Freeman v. State

154 Ga. App. 254 (1980) 267 S.E.2d 860

FREEMAN
v.
THE STATE.

59277.

Court of Appeals of Georgia.

Submitted January 17, 1980. Decided April 7, 1980.

F. Bradford Wilson, Jr., for appellant.

W. Donald Thompson, District Attorney, Thomas J. Matthews, Assistant District Attorney, for appellee.

SMITH, Judge.

Appellant was convicted of two counts of rape. We affirm.

1. In his first enumeration of error, appellant contends that the trial court erred in denying his motion for new trial on the general grounds. We disagree. The testimony of the prosecutrix in this case provided ample evidence upon which a rational trier of fact could have found the essential elements of the crime of rape beyond a reasonable doubt. Driggers v. State, 244 Ga. 160 (259 SE2d 133) (1979).

2. Appellant enumerates as error the trial court's exclusion of the following testimony of the prosecutrix' stepfather's neighbor: "Dennis Nelson [the prosecutrix' stepfather] was standing on the porch and Benny Lee [appellant's co-defendant] and Short Stop was going up the street and Dennis was cussing and calling them all kinds of names ... and said he was going to get even with him, he'd got something on him now ... He run in the house and got the shotgun and back out there and near about in front of my house with the shotgun and told Benny Lee if he said a word, he'd blow his head off." Appellant contends (1) that the excluded testimony was admissible for the purpose of establishing the prosecutrix' delay in swearing out a warrant and (2) that the testimony was "admissible to aid the Jury in deciding whether [the prosecutrix] had been raped or whether [she] was forced by her step-father ... to take out a warrant because of the hard feelings which existed between him and [appellant's co-defendant]."

"Delay in reporting an alleged rape is one circumstance that the jury must consider in determining the credibility of the prosecutrix. That delay may be explained, however, with the decision on credibility left to the jury. See Bennett v. State, 102 Ga. 656 (29 S.E. 918) (1897); see also Wilkie v. State, 159 Ga. 559 (126 S.E. 383) (1924)." Watson v. State, 235 Ga. 461, 463 (219 SE2d 763) (1975). In this case, the jury heard testimony that the prosecutrix had initially denied being raped and that she subsequently changed her mind. Several witnesses testified that the prosecutrix told them she was not raped and that her mother and stepfather threatened to "put her out" if she did not swear out the warrant. *255 Appellant's assertion that, by the exclusion of testimony quoted above, he was prevented from establishing the fact of delay is without merit. The excluded testimony does not tend to establish the fact of delay. See MacNerland v. Johnson, 137 Ga. App. 541, 542 (224 SE2d 431) (1976).

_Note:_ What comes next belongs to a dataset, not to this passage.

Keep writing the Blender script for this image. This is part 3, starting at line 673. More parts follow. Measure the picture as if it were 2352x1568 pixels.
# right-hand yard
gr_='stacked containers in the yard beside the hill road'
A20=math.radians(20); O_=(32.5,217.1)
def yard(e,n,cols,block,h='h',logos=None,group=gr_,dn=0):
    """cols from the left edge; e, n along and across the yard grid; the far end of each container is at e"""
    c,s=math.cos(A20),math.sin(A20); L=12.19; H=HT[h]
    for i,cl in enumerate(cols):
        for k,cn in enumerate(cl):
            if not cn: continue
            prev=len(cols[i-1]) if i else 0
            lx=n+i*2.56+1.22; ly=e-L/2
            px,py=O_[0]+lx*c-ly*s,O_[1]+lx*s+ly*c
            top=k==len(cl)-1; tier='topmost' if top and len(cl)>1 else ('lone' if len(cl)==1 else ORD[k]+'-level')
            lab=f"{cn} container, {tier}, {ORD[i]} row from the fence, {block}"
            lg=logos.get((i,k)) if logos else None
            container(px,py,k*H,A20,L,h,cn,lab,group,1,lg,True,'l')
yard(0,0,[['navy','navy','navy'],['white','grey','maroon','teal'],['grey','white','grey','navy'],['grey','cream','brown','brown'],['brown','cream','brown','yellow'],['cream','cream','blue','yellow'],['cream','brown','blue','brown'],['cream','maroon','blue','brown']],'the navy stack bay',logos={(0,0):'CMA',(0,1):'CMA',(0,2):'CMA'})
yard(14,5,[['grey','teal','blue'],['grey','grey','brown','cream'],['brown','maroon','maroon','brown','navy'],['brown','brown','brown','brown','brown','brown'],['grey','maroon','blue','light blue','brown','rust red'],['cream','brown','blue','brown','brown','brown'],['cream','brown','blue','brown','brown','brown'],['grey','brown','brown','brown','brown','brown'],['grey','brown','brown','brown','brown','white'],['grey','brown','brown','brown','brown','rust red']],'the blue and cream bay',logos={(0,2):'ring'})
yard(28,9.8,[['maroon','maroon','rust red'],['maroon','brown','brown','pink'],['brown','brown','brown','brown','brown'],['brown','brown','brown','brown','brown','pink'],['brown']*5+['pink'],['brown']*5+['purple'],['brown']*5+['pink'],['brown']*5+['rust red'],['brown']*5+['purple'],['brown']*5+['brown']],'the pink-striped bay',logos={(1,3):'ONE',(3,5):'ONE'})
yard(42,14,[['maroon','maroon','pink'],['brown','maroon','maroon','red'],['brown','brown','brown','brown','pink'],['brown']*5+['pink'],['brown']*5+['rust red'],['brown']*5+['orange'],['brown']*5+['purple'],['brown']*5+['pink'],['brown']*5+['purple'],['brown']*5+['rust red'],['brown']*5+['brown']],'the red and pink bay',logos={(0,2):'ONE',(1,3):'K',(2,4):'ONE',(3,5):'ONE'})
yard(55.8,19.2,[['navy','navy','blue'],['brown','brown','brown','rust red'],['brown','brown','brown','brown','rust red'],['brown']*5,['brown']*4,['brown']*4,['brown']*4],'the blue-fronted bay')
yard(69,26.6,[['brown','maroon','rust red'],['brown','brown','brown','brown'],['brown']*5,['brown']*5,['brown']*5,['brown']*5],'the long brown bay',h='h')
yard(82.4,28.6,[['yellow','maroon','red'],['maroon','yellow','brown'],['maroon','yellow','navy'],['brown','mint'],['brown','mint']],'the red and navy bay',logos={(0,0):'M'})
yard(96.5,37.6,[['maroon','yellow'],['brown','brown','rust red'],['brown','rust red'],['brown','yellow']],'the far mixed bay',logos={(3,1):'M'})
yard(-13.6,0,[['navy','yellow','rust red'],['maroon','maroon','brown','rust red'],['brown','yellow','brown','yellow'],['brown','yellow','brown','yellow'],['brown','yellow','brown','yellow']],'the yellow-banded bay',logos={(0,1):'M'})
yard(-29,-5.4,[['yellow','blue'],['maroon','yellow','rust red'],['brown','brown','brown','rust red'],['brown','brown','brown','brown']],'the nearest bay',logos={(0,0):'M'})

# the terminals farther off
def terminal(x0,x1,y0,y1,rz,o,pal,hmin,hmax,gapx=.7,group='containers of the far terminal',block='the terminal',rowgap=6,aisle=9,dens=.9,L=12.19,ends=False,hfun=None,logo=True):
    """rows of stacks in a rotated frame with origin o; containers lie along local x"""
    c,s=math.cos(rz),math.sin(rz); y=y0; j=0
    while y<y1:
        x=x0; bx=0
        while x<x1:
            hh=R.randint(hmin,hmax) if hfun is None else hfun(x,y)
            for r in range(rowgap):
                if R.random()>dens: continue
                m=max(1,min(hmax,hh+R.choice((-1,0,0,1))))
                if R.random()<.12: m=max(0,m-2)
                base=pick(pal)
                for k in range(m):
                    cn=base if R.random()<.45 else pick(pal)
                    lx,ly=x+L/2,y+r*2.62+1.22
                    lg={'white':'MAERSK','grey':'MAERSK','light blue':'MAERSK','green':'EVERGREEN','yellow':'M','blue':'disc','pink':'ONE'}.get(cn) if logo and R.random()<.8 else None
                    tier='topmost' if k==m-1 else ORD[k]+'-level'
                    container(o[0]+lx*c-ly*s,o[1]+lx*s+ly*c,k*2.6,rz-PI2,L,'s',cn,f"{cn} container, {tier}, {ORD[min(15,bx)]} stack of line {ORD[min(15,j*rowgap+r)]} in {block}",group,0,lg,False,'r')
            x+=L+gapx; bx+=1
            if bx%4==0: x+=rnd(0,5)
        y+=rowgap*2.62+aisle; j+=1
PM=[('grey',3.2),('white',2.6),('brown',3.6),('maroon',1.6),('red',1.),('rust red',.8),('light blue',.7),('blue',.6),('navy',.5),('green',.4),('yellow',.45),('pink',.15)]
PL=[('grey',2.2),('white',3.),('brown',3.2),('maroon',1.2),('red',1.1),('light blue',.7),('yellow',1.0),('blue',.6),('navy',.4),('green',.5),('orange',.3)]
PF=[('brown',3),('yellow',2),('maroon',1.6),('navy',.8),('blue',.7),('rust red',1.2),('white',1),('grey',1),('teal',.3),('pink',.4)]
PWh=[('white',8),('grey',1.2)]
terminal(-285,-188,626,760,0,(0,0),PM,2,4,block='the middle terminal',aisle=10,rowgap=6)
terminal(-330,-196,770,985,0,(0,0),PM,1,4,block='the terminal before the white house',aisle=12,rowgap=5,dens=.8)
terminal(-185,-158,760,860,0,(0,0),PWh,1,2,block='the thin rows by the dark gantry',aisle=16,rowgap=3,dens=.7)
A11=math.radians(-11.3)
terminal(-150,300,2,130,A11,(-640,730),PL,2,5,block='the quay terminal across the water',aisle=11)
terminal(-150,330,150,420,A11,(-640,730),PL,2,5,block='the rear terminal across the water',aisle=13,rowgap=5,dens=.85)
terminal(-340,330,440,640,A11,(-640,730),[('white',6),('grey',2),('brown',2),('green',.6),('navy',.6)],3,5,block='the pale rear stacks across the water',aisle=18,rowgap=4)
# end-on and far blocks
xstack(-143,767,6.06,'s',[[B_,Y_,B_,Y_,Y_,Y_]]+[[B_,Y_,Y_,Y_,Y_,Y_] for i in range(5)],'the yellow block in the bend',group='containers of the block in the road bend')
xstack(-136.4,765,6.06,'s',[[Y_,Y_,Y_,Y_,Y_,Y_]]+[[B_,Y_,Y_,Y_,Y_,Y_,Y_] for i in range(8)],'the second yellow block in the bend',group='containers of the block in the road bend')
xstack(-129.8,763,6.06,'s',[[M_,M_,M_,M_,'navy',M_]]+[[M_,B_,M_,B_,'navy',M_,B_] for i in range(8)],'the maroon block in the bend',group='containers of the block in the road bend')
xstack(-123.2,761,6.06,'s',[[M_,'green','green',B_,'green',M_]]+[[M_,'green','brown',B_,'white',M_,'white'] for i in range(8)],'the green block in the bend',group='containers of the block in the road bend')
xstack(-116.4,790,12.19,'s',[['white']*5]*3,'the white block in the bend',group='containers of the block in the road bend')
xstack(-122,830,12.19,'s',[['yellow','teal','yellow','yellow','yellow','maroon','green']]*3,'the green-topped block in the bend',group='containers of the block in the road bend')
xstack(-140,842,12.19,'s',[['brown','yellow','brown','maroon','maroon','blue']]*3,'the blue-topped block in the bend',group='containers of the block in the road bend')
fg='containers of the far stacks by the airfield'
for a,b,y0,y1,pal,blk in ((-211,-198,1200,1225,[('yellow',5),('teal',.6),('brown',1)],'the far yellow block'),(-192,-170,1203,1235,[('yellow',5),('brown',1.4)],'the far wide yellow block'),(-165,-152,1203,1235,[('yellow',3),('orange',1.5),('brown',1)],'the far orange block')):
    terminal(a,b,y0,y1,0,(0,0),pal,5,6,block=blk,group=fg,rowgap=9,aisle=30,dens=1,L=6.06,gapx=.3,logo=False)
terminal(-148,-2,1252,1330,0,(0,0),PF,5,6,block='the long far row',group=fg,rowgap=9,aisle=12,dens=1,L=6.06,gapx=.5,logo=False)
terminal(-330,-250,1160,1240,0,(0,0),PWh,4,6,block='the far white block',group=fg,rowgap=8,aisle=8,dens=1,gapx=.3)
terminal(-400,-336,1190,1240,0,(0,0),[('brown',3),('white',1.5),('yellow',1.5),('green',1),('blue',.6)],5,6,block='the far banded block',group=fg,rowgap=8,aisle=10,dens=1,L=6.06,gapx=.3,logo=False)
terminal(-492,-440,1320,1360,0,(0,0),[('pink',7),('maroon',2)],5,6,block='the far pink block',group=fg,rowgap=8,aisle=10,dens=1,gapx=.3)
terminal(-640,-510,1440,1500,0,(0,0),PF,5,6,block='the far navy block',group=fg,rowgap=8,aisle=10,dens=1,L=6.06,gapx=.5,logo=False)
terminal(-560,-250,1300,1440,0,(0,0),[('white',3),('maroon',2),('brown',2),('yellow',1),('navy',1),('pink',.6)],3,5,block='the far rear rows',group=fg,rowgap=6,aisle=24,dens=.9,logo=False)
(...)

While "[i]t is the right of one accused of a crime to show, if he can, for the purpose of discrediting the testimony of the prosecutor, that his prosecution of the case had its origin in an improper motive" (Billings v. State, 8 Ga. App. 672 (2) (70 S.E. 36) (1910); Reese v. State, 145 Ga. App. 453, 457 (243 SE2d 650) (1978)), under the circumstances of this case, the trial court did not commit reversible error in excluding the proffered testimony. In light of the voluminous impeachment testimony introduced against the prosecutrix (all of which was apparently rejected by the jury), it is inconceivable that a different result would have obtained had the jury been apprised of the exchange between appellant's co-defendant and the prosecutrix' stepfather. See Johnson v. State, 238 Ga. 59, 61 (230 SE2d 869) (1976).

Judgment affirmed. McMurray, P. J., and Banke, J., concur.